Here I am…”one more day”; your elf Gooberhead wrote on a note to your brother. The look of happiness and excitement still in those little innocent eyes. I wish so badly you were here sharing that excitement. The magic of Christmas was one of my favorite parts of being a mom. I feel so depleted right now. All my magic is gone; I feel lost and so sad. I put on that smile for your brother because I know you would want me to. I heard him playing with trucks this morning; “ let’s go Jonny” he said. Is he just using your name because he misses you or are you playing with him? I pray to god you are there….your poor brother. One of the hardest parts of this; is looking in his eyes and knowing his future has been completely altered from what it was.

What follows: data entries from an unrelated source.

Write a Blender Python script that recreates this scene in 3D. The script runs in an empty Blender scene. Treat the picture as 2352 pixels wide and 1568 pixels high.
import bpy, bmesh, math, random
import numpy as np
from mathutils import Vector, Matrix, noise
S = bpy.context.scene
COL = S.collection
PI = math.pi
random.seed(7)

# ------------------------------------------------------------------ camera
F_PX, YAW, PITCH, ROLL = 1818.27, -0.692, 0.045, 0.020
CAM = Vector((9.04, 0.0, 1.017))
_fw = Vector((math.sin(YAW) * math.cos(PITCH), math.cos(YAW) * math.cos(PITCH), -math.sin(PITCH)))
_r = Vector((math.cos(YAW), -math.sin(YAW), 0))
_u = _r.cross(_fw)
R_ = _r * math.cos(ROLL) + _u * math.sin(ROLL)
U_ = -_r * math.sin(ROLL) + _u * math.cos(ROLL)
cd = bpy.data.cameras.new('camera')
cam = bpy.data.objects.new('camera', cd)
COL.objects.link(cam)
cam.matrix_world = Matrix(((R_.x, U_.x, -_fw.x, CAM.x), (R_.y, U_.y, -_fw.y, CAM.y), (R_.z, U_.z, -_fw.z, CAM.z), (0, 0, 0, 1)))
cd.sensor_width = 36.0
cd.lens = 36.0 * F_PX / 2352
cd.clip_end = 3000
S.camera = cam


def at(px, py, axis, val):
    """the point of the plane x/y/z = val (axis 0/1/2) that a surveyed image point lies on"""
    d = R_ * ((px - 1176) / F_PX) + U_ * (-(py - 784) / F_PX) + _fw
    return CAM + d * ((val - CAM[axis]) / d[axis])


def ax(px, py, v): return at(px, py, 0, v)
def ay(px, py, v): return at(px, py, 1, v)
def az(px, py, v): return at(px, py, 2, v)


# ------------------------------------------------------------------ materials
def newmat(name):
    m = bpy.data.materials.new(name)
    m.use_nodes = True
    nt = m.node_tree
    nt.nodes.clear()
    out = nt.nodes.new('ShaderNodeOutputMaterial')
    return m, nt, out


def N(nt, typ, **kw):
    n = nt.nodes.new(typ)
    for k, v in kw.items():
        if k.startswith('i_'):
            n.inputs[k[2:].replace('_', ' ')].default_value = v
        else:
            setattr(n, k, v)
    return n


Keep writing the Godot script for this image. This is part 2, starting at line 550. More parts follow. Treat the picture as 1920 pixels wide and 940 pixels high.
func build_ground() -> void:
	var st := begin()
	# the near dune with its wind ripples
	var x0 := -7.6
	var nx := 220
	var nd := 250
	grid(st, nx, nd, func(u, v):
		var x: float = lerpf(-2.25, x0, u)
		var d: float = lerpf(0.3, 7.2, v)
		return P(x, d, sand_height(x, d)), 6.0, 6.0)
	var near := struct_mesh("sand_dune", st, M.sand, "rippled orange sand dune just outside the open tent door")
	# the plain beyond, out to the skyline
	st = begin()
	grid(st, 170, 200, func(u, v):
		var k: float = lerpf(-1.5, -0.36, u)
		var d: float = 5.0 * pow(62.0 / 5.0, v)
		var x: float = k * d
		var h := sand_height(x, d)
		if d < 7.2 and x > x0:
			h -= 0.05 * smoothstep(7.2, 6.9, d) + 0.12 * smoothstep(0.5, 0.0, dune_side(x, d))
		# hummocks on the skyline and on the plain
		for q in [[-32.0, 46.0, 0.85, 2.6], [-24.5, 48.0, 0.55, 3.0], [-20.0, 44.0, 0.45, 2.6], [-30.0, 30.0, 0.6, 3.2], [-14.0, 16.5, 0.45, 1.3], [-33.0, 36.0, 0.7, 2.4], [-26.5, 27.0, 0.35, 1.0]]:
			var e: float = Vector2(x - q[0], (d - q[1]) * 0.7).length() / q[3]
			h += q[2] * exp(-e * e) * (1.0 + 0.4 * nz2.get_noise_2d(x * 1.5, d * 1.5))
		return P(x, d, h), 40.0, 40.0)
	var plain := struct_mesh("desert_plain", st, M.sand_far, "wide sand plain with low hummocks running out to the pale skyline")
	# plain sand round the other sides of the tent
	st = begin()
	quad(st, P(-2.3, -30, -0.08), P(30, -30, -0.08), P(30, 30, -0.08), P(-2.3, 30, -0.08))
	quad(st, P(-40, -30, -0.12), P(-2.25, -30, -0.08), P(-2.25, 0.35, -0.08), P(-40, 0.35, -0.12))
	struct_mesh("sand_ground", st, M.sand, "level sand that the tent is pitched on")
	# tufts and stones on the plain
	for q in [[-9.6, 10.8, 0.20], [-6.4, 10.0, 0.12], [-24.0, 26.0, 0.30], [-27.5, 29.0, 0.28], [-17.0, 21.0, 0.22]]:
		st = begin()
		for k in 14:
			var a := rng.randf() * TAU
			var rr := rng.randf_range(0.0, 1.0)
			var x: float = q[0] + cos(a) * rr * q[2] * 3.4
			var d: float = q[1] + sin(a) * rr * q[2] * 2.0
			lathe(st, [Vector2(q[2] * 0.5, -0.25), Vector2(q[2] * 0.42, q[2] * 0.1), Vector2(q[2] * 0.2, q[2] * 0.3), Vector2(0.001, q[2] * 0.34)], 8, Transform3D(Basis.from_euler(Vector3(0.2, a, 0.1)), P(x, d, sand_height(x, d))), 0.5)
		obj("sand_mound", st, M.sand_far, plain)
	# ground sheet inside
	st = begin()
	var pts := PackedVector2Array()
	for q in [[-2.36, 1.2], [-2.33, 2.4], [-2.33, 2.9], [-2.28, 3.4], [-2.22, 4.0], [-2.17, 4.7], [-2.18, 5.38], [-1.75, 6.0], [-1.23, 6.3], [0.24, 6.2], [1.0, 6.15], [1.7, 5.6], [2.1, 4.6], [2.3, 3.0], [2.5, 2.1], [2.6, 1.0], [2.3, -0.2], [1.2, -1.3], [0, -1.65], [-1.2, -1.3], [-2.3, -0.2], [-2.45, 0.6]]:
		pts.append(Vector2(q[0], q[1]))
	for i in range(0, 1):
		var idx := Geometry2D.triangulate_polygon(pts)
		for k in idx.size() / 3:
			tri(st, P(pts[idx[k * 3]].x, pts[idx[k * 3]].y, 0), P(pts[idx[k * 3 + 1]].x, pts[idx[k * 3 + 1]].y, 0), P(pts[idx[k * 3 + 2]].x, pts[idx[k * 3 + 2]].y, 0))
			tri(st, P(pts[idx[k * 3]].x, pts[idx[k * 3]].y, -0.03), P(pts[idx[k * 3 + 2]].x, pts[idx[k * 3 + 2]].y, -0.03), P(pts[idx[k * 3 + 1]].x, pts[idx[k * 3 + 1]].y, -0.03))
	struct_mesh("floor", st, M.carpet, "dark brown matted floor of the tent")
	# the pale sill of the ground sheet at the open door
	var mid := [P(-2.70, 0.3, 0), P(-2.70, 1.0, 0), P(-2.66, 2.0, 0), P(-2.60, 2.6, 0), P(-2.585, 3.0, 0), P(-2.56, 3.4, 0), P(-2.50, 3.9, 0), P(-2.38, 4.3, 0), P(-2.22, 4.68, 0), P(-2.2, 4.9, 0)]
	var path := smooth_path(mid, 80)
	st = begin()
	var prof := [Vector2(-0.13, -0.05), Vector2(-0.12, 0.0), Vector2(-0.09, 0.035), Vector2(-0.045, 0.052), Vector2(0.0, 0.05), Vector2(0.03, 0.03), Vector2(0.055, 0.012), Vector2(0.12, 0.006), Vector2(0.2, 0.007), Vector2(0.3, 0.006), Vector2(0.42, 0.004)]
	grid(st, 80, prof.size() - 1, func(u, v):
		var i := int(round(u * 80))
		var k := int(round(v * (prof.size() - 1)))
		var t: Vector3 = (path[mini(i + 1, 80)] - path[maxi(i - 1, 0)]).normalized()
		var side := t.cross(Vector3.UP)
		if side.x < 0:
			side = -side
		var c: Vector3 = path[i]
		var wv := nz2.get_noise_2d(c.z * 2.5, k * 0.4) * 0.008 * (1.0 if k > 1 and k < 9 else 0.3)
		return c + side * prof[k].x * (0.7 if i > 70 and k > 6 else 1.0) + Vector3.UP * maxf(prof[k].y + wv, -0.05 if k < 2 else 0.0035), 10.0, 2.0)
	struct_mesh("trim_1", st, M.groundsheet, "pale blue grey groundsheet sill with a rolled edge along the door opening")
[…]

I don’t know how we are going get through the next week. Start of a new year? A new year without you….I feel like the life is being sucked out of me everyday. I feel weak and completed powerless in this world. I worry about everything; how can I not. You were here and then within seconds just gone. No warning . My whole world makes no sense. Not many people understand the pain that lives within me daily. The struggle to just breath when sometimes all you want to do is stop breathing.
I miss you, I miss me, I miss my family. I have no idea who I am anymore; but I know I am your mom and you are my son. I love you more everyday and miss even more.
I wish I could visit you; hold you; even if it was a minute a day. I am lost without your physical being. That smile that could light up a room. You are so beautiful. I will be searching for you everyday until I see you again.